[Written exercise] Pick every line with "Python" from the material below.

— Begin Records —

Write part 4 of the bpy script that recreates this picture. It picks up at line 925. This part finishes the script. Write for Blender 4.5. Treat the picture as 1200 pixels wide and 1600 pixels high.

— End Records —
— Begin Records —

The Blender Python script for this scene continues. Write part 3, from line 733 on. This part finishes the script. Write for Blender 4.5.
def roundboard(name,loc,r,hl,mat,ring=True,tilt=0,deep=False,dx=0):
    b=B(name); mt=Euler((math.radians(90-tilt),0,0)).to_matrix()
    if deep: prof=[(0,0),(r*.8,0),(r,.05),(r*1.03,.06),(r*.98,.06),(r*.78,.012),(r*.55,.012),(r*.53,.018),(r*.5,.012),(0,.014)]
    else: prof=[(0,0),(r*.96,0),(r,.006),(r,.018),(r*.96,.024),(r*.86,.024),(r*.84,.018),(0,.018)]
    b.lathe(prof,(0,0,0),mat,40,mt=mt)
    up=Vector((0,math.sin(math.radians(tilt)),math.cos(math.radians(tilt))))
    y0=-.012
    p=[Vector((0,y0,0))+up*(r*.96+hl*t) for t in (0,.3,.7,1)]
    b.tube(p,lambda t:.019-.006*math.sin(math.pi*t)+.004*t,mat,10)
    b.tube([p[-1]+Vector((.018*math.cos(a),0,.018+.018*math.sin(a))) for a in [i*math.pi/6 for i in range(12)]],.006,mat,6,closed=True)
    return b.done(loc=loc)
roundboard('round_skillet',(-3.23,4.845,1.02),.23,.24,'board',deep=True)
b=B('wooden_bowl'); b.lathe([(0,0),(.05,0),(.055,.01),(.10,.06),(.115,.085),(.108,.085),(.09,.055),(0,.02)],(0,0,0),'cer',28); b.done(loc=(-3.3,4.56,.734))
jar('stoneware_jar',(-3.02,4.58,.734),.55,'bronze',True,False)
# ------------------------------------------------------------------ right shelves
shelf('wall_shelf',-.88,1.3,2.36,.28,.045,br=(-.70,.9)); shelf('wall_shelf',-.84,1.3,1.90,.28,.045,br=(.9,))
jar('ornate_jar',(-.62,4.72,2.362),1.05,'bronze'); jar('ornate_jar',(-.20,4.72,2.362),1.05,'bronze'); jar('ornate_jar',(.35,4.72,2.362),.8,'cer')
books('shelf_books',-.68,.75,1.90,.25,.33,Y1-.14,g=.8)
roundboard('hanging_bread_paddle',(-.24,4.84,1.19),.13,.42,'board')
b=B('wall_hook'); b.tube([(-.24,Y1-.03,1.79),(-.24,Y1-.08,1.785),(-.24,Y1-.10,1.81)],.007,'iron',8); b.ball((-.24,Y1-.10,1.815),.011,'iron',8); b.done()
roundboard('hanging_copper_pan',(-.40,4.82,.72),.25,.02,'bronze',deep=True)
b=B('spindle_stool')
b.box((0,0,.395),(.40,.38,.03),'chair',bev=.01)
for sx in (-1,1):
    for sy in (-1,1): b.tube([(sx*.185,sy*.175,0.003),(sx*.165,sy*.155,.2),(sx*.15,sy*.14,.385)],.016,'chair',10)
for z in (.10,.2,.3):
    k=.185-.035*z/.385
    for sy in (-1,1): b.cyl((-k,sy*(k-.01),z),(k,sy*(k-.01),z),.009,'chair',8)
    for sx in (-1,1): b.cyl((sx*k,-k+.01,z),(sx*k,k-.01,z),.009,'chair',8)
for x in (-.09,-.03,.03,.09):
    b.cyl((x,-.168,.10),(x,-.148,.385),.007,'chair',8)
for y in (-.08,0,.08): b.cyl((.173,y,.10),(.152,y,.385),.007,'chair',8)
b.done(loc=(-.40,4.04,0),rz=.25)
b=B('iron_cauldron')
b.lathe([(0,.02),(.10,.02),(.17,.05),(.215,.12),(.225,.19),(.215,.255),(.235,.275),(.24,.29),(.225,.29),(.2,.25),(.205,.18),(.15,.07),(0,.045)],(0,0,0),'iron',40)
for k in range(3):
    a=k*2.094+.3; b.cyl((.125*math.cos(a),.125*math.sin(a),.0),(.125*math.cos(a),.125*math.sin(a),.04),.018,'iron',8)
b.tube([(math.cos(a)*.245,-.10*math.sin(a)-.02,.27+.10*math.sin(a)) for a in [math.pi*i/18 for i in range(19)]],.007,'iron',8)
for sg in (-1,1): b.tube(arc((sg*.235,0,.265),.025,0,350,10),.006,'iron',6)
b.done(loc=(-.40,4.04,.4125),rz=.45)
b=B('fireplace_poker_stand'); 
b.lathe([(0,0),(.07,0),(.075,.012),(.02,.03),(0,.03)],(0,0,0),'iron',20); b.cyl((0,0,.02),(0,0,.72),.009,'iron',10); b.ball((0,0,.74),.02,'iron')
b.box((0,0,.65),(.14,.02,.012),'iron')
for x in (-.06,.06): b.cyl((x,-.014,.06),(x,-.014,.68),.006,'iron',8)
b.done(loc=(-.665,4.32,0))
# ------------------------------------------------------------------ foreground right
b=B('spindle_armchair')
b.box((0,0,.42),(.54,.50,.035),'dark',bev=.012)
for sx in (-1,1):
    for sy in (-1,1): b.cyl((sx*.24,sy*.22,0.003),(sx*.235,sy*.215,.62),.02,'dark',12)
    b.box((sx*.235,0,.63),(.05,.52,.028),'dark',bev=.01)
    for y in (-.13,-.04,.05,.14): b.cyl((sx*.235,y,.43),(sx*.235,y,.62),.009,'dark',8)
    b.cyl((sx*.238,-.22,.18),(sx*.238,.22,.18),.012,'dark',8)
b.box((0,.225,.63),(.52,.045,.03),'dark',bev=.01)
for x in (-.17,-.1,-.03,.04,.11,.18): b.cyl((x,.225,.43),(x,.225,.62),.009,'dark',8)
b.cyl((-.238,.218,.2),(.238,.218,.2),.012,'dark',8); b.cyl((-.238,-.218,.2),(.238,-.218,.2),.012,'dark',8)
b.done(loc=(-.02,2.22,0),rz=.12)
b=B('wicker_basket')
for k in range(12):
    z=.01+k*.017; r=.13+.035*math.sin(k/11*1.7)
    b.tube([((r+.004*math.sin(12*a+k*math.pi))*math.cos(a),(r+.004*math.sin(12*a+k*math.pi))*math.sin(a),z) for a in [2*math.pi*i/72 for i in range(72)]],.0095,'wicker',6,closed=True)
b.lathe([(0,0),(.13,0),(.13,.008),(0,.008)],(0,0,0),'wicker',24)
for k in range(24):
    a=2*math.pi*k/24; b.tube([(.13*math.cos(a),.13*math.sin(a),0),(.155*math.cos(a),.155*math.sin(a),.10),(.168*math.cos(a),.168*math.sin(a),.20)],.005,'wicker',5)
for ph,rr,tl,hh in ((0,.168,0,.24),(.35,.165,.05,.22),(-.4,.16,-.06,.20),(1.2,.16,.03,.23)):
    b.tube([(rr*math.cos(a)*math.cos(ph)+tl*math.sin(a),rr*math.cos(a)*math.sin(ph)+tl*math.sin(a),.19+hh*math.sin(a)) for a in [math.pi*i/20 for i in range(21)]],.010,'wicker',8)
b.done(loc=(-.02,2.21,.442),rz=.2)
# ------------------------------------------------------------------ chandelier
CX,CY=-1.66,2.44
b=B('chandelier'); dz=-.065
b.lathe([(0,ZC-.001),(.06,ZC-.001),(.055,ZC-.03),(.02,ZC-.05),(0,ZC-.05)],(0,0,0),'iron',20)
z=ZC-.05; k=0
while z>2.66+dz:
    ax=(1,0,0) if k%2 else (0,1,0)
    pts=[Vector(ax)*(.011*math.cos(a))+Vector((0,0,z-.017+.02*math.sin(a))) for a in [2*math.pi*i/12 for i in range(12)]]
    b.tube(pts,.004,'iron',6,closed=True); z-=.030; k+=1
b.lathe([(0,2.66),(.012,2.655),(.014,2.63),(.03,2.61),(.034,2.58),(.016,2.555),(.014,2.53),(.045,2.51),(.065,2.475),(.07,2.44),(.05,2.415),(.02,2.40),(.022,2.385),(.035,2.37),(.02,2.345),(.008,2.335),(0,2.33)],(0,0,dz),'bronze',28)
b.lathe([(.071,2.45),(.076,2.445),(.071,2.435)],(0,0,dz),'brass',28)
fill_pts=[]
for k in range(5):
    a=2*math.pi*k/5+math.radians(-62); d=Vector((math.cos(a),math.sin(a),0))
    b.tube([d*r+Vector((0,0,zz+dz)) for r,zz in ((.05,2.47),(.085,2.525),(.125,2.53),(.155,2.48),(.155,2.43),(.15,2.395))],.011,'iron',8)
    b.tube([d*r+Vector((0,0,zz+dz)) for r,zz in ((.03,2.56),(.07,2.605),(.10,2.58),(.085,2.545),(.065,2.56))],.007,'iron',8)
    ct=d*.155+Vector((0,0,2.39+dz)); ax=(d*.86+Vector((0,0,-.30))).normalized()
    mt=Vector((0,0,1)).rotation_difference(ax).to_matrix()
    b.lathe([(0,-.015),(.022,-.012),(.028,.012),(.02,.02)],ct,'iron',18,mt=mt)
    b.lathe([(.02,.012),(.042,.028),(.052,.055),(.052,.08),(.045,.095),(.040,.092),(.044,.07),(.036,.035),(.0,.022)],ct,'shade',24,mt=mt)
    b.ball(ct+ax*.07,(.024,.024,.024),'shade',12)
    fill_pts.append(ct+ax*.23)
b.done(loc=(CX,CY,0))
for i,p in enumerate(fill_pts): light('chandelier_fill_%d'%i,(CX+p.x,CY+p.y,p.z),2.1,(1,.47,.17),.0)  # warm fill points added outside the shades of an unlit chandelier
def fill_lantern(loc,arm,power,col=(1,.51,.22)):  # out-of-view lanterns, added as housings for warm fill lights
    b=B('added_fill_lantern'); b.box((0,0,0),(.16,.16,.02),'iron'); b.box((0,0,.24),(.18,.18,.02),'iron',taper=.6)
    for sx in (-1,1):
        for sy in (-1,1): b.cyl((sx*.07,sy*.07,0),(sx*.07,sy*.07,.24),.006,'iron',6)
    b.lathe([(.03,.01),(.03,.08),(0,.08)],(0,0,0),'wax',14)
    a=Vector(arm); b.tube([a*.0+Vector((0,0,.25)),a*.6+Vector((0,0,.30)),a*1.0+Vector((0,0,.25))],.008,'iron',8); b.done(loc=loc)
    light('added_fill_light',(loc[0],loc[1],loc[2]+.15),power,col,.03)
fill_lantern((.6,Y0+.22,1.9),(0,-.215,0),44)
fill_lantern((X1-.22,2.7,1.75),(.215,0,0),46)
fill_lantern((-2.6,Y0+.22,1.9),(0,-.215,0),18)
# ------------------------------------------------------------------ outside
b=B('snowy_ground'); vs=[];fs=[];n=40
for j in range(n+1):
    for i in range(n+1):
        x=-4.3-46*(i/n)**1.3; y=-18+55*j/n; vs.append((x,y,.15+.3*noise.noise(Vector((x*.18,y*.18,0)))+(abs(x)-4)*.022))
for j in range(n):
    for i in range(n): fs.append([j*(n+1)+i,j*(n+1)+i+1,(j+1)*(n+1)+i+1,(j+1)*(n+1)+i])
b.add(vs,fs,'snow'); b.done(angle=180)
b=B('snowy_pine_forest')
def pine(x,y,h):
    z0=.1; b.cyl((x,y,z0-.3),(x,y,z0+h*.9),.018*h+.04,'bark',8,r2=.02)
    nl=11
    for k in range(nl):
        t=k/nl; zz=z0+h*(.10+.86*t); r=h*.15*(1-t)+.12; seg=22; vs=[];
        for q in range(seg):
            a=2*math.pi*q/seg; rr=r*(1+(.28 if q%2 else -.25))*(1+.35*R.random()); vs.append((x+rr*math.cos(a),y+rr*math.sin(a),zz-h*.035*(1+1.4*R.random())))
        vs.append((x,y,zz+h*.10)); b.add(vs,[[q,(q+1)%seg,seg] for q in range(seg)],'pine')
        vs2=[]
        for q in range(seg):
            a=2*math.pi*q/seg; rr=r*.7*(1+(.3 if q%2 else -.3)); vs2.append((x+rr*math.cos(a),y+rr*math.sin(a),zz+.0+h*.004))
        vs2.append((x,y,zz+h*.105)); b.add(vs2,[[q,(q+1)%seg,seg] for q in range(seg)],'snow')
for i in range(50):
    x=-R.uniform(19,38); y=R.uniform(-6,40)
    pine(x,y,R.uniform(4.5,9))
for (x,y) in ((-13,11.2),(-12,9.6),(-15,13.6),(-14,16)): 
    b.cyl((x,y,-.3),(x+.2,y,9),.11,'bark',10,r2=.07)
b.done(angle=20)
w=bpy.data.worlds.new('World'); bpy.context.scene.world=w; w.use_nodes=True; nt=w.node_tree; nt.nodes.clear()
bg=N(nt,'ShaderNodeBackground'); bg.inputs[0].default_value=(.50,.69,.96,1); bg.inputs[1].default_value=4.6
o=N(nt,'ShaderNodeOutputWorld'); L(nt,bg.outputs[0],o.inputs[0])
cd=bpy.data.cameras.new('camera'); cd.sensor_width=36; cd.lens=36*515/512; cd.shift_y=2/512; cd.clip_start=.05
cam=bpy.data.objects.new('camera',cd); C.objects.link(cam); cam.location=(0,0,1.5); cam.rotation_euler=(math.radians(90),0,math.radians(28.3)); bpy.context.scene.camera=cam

— End Records —
— Begin Records —

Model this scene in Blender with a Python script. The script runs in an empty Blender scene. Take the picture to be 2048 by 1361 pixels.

— End Records —

[Response to the task]
The Blender Python script for this scene continues. Write part 3, from line 733 on. This part finishes the script. Write for Blender 4.5.
Model this scene in Blender with a Python script. The script runs in an empty Blender scene. Take the picture to be 2048 by 1361 pixels.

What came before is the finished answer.